Friday, 16 June 2023

GLENDA JACKSON, THE ENGLISH ACTRESS & POLITICIAN

Today, The Grandma has received bad news. Glenda Jackson, the British actress and politician passed way yesterday.

Glenda May Jackson (9 May 1936-15 June 2023) was a British actress and politician

She was one of the few performers to achieve the American Triple Crown of Acting, having won two Academy Awards, three Emmy Awards and a Tony Award.

She served as Member of Parliament (MP) for Hampstead and Kilburn (known as Hampstead and Highgate until 2010) from 1992 to 2015. She was a member of the Labour Party.

She won the Academy Award for Best Actress twice, for the romance films Women in Love (1970) and A Touch of Class (1973), but did not appear in person to collect either due to work commitments. She also won the BAFTA Award for Best Actress in a Leading Role for Sunday Bloody Sunday (1971). Her other notable performances include Mary, Queen of Scots (1971), Hedda (1975), The Incredible Sarah (1976), Stevie (1978) and Hopscotch (1980). She won two Primetime Emmy Awards for her portrayal of Queen Elizabeth I in the BBC series Elizabeth R (1971). She received both the British Academy Television Award for Best Actress and International Emmy Award for Best Actress for her performance in Elizabeth Is Missing (2019).

Jackson studied at the Royal Academy of Dramatic Art (RADA). She made her Broadway debut in Marat/Sade (1966). She received five Laurence Olivier Award nominations for her West End roles in Stevie (1977), Antony and Cleopatra (1979), Rose (1980), Strange Interlude (1984) and King Lear (2016), the last being her first role after a 25-year absence from acting, which she reprised on Broadway in 2019. She won the Tony Award for Best Actress in a Play for her role in the revival of Edward Albee's Three Tall Women (2018).

Jackson ceased acting to take on a career in politics from 1992 to 2015, and was elected MP for Hampstead and Highgate at the 1992 general election. She was a junior transport minister from 1997 to 1999 during the first Blair ministry; she later became critical of Blair. After constituency boundary changes, she represented Hampstead and Kilburn from 2010.

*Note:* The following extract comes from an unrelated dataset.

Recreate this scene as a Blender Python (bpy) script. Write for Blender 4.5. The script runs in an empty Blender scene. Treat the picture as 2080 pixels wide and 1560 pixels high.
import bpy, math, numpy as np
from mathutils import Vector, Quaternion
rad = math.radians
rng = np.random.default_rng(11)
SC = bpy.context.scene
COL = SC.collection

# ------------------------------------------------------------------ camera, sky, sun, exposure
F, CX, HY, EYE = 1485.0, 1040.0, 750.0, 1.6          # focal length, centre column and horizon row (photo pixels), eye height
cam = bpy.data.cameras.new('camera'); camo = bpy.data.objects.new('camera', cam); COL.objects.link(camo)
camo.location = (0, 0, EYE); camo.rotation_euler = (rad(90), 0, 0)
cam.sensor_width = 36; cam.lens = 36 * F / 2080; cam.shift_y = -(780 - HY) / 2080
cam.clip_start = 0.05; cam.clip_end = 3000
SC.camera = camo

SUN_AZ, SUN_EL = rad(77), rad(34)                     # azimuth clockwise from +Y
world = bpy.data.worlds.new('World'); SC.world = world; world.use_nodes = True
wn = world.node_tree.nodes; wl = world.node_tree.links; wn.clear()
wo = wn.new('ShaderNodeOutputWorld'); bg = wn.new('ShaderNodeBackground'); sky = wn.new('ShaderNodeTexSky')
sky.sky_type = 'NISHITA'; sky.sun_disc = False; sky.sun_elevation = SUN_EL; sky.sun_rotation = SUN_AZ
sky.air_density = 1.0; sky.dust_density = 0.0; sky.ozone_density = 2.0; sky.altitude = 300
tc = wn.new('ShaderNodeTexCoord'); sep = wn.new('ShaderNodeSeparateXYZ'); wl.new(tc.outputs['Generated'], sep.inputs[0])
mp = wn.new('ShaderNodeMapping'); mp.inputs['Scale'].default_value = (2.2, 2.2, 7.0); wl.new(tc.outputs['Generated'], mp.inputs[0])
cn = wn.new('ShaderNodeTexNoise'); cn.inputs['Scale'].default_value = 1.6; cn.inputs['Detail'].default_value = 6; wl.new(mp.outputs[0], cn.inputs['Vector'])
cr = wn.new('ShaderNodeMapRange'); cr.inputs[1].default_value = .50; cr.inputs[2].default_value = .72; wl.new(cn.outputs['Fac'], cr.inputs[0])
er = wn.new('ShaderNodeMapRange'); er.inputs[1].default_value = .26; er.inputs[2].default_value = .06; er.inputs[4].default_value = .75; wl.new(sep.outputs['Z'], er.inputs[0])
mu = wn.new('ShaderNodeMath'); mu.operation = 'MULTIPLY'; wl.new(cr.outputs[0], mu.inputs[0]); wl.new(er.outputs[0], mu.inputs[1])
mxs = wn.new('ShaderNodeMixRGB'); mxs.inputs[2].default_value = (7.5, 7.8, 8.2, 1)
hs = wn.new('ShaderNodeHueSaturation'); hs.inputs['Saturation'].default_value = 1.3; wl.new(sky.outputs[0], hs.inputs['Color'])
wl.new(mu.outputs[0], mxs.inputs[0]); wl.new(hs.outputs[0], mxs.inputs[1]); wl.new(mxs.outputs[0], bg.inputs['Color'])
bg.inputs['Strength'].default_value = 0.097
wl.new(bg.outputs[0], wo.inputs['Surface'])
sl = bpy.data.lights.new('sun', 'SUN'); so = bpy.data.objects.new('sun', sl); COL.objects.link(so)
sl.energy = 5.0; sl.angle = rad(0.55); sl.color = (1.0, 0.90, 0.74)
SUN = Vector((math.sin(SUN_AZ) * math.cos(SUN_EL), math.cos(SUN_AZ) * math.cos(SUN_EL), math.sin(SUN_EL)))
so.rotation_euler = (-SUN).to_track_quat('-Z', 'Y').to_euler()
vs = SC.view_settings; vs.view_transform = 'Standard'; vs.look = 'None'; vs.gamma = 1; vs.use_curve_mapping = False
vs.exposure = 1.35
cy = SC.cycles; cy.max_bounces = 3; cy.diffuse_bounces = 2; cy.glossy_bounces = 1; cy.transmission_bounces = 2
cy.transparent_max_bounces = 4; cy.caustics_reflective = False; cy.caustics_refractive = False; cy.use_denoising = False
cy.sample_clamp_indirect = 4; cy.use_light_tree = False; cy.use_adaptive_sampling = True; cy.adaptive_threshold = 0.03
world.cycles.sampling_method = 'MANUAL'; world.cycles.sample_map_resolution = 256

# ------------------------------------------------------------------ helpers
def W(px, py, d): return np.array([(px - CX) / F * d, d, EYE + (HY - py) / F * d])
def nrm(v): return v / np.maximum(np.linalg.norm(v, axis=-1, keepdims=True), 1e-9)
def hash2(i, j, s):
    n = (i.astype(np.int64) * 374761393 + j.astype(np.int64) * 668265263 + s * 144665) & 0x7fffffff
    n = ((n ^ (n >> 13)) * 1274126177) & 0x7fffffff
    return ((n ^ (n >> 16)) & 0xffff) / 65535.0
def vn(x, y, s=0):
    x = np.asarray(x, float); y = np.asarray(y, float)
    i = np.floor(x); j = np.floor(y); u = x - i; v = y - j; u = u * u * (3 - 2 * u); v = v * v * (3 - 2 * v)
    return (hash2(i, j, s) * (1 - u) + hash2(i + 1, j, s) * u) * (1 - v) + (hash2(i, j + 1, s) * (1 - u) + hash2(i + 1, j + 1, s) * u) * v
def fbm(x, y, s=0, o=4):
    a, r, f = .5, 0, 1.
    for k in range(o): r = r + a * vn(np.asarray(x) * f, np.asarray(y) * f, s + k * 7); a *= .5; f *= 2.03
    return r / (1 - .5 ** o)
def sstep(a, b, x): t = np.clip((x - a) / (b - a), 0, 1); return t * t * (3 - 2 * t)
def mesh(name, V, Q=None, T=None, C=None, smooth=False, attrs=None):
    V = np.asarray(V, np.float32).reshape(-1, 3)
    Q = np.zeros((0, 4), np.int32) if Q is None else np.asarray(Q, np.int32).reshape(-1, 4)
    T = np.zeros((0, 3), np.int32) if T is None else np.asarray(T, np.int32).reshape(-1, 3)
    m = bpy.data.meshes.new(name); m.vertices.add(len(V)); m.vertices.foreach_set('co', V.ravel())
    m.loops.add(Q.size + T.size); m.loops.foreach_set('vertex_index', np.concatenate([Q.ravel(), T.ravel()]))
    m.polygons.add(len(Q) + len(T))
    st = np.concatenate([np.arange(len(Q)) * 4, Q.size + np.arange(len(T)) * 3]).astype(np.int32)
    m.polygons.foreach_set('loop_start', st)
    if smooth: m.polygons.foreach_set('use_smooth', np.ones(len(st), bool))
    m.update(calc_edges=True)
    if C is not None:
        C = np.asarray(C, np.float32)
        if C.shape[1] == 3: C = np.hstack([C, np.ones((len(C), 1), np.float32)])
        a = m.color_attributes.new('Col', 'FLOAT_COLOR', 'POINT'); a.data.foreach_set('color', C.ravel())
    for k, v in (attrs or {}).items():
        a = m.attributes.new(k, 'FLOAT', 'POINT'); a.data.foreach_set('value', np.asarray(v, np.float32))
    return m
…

At the 2010 general election, her majority of 42 votes, confirmed after a recount, was the narrowest of that parliament. Jackson stood down at the 2015 general election and returned to acting.

More information: The Guardian

Jackson was born at 151 Market Street in Birkenhead, Cheshire, on 9 May 1936. Her mother named her after the Hollywood film star Glenda Farrell. Shortly after her birth, the family moved to Hoylake, also on the Wirral. Her family were very poor and lived in a two-up two-down house with an outside toilet at 21 Lake Place. Her father Harry was a builder, while her mother Joan worked in a local shop, pulled pints in a pub and was a domestic cleaner.

Jackson joined the Labour Party in the early 1950s, at the age of 16. Her earlier campaigns were not party political, however. In 1978, she was one of the public figures who lent their name as a sponsor to the Anti-Nazi League. The same year, she appeared in a print advertisement for Oxfam. Jackson was on the executive of the National Association of Voluntary Hostels, and spoke at rallies for the housing charity Shelter. Human rights were also an area of interest, and she joined a demonstration outside the Indonesian Embassy to protest against the detention of political prisoners. She was involved in children's charities, as president of the Toy Libraries Association and as a programme narrator for UNICEF. She also gave time and money to a home for emotionally disturbed children in Berkshire run by former actress Coral Atkins.

More information: The Guardian


 The best theater is trying to tell the truth,
and the best politics is trying to tell the truth.